I find it ugly to have foo defined in the outermost scop, I would prefer to have it only in outer function. As I understand correctly, in Python3 this is done by nonlocal. Is there a better method for what I want to have? I would prefer to declare and assign foo in outer and maybe to delcare it global in inner:
def outer():
foo = 0
def make_id():
global foo
foo += 1 # (A)
return foo
id1 = make_id() # id = 1
id2 = make_id() # id = 2
id3 = make_id() # ...
(A) does not work, foo seems to be searched in the outermost scope.

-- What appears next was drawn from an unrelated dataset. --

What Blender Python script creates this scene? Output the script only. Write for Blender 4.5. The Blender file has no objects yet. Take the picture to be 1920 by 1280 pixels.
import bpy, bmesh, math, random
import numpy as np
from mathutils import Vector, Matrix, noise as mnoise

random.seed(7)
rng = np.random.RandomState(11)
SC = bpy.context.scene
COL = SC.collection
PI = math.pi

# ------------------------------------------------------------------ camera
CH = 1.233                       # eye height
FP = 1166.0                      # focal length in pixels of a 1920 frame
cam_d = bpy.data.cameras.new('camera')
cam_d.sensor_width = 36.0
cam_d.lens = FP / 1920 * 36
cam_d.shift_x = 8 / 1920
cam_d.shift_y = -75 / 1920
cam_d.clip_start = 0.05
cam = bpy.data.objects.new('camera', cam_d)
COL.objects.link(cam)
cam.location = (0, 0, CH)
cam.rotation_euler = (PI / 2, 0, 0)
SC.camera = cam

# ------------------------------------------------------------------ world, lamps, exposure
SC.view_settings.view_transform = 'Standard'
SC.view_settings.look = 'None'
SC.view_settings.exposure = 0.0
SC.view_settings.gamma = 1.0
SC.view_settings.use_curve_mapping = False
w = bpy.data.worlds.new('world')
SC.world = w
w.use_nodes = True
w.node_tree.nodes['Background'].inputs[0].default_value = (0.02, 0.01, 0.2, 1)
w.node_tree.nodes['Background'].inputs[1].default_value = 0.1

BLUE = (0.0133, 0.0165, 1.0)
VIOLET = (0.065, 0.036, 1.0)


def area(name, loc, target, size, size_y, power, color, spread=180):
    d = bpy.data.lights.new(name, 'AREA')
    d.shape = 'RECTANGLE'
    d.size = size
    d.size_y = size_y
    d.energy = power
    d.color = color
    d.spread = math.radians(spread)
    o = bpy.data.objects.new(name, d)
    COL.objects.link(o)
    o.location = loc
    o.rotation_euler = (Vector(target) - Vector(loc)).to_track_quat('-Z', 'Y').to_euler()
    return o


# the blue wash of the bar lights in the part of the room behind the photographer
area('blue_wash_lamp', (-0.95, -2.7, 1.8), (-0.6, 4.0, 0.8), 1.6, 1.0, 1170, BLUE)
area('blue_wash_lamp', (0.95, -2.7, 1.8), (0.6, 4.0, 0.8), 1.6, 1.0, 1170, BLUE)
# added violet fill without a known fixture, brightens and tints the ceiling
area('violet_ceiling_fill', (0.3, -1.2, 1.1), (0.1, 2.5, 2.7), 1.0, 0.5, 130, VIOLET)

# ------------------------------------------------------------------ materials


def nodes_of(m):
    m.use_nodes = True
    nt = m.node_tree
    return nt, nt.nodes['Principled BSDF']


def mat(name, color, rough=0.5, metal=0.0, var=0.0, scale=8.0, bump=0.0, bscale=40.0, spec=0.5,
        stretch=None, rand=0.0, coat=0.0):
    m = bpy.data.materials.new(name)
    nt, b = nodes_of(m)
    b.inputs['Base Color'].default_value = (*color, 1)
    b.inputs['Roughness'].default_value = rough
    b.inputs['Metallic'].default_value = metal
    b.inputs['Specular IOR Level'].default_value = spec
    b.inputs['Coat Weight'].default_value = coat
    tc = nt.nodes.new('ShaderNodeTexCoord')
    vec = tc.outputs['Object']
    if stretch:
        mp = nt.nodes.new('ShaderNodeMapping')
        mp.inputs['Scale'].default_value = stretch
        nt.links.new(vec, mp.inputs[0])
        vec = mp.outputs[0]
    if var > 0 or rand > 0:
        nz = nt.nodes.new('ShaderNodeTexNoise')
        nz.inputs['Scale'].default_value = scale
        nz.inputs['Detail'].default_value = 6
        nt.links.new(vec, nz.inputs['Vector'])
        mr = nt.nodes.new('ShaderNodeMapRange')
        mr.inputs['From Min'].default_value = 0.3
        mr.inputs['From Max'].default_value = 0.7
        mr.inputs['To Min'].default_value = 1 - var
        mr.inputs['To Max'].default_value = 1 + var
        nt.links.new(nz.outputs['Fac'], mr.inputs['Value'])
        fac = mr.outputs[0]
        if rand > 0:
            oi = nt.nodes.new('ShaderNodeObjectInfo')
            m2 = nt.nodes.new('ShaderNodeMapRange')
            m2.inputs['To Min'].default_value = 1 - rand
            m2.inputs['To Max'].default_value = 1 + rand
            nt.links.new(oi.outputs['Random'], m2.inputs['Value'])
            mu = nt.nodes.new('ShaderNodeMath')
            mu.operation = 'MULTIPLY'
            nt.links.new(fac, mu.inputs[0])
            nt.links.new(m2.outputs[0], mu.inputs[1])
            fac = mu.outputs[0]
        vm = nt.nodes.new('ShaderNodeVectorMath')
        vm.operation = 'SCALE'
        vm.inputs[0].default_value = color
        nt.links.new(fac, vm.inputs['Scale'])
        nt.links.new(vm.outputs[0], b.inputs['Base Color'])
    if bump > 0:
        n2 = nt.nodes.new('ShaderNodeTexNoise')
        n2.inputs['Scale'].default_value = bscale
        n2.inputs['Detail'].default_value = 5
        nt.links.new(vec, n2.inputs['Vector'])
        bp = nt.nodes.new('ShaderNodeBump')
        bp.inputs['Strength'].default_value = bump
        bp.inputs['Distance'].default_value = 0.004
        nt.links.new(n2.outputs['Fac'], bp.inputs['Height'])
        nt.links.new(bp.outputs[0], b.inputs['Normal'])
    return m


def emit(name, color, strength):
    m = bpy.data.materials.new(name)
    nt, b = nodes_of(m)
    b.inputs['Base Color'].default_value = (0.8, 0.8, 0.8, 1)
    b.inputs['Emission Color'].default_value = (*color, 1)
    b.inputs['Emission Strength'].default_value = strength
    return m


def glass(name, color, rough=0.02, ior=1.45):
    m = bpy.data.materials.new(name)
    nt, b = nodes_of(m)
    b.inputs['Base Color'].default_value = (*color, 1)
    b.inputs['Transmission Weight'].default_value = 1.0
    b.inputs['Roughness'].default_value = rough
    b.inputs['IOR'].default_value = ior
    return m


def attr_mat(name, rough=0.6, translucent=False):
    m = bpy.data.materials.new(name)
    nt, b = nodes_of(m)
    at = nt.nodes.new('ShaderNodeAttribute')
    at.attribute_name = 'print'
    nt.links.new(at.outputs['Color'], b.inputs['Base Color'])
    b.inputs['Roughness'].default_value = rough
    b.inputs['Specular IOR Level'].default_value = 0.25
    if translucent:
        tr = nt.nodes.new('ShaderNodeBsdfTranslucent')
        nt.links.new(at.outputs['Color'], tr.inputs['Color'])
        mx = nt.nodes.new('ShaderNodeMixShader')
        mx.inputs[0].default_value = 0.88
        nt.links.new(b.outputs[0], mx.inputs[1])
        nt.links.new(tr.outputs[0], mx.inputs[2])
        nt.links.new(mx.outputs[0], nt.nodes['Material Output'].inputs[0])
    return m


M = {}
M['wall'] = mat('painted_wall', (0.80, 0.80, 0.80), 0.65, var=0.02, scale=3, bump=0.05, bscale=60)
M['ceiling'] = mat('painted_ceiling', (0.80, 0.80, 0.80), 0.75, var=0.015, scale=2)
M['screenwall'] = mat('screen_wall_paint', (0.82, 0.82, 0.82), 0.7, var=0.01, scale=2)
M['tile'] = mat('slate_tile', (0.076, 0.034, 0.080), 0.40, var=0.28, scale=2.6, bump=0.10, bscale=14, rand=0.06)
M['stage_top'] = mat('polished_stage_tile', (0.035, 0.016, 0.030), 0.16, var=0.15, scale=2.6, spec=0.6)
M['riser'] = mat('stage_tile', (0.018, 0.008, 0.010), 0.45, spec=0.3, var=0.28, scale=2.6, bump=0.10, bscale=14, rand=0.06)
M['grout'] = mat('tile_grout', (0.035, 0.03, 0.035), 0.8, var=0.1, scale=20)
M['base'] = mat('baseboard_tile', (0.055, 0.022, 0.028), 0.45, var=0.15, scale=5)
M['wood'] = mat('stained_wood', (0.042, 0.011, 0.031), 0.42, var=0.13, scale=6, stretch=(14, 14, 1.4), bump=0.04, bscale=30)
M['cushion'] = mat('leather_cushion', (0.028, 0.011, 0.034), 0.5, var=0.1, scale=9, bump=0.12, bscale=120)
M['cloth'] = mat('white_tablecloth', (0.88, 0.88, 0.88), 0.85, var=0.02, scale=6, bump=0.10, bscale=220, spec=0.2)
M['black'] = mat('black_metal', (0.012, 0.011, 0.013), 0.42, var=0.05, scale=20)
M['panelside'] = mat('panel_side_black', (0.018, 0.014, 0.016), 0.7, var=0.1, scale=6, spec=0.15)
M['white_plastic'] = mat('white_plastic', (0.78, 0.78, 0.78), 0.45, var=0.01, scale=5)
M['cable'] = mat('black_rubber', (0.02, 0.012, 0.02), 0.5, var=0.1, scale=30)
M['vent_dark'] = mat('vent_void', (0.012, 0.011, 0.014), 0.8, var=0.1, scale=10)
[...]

I use 1-element lists for this purpose:
def outer():
foo = [0]
def make_id():
r = foo[0]
foo[0] += 1
return r
return make_id
make_id = outer()
id1 = make_id()
id2 = make_id()
...
This is the same as using nonlocal, at the cost of a slightly more cumbersome syntax (foo[0] instead of foo).
No, have this as a parameter to your make_id function. Even better put your id in a class, and have make_id as an instance method, and have that instance as a global (if you must).